The Americans and Brits dominated out of the water holding the first five positions including Haskins and Tucker, recent silver medalist at the Madrid world cup. Heavy pre-race favourite Fernandes exited the water in seventh place 14 seconds down.
Out onto the testing 40-kilometer bike course, six women made up the lead group including Fernandes. However, late in the first lap, Haskins and Tucker broke away and built a minute lead by the midway mark. On the fifth lap, the second chase group caught up to form one huge chase group of 34 women all in pursuit of the leaders Tucker and Haskins.
The bike portion was similar to last year with Haskins in a two-woman breakaway. Eventually she was reeled in late in the run by Warriner but she managed to hang on for the silver. This year, Haskins and Tucker continued to hammer it on the bike, increasing the lead to 1:40 after the sixth of eight laps, and then to 2:02 with one lap to go.

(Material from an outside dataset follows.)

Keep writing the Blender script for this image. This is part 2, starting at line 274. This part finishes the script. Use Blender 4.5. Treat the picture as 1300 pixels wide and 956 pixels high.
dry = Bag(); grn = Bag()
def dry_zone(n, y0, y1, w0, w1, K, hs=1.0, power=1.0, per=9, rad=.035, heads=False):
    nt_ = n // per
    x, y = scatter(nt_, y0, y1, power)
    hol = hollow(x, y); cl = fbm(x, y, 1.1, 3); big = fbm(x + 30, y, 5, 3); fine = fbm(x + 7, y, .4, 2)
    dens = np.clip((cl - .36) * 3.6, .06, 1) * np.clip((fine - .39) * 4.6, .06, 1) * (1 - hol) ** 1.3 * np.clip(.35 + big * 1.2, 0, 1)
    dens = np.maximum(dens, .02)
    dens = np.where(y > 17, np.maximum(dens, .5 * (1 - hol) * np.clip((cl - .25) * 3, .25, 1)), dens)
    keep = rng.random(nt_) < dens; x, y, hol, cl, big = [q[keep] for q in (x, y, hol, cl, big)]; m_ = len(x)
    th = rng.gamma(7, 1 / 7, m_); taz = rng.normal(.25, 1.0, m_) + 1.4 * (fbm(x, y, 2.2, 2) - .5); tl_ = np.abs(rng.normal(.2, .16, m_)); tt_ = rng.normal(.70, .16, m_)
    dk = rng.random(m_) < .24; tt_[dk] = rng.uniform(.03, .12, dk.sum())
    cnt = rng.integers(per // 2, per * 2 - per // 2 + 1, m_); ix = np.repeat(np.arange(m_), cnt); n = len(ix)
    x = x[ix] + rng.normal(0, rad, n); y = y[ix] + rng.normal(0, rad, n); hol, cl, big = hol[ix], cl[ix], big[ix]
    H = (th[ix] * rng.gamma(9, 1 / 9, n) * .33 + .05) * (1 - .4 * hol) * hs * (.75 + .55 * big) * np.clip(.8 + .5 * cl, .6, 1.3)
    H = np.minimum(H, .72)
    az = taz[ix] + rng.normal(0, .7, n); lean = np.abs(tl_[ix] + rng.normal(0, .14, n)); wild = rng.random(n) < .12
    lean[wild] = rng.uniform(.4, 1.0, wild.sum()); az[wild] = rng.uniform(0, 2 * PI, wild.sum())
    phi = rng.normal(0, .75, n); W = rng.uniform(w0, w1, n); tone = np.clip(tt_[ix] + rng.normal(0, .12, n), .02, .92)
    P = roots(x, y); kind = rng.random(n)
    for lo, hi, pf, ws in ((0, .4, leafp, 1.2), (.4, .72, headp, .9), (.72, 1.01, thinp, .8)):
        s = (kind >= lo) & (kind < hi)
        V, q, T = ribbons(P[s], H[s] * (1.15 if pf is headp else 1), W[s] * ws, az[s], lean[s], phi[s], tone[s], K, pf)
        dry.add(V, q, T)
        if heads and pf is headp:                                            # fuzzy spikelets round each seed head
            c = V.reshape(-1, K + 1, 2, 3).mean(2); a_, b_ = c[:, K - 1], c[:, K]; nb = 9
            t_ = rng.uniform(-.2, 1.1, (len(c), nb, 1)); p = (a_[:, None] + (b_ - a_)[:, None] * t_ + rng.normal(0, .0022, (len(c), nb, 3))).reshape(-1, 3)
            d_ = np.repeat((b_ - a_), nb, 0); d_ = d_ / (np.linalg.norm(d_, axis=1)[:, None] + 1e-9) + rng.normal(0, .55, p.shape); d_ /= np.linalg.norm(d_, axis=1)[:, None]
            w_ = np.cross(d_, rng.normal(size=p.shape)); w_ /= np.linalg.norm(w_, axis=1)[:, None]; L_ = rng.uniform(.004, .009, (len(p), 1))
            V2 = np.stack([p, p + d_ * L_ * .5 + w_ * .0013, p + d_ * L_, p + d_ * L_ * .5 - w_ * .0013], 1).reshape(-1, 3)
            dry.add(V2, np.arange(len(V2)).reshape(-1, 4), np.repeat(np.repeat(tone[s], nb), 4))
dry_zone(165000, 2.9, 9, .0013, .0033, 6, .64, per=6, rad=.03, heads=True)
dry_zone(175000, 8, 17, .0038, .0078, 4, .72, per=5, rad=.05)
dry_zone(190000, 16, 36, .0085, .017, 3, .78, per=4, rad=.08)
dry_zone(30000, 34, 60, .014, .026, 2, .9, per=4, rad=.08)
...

Haskins was first out of T2 with Tucker just five seconds back. A full two minutes later is when the next woman, Emma Moffatt, headed out on the flat 10-kilometer run course. Behind Moffatt was a number of strong runners including Warriner, Lisa Norden, Tanner, and Sweetland. Meanwhile Fernandes looked sluggish and was slow through transition to be one of the last in the group to get on the run course.
The two minutes was more than enough for Haskins and Tucker who ran side by side for nearly the entire ten kilometers until the final turn when Tucker powered ahead to become the second British woman to win an elite world championship. Haskins took the silver for her first ever world championship medal. Up against strong sprinters Moffatt and Densham, it was the guts of Warriner that proved to be the difference as she nipped Densham at the line in a photo finish. It was Warriner's first ever world championship medal. The Aussies went 4-5-6 with Felicity Abram coming across the line after Moffatt.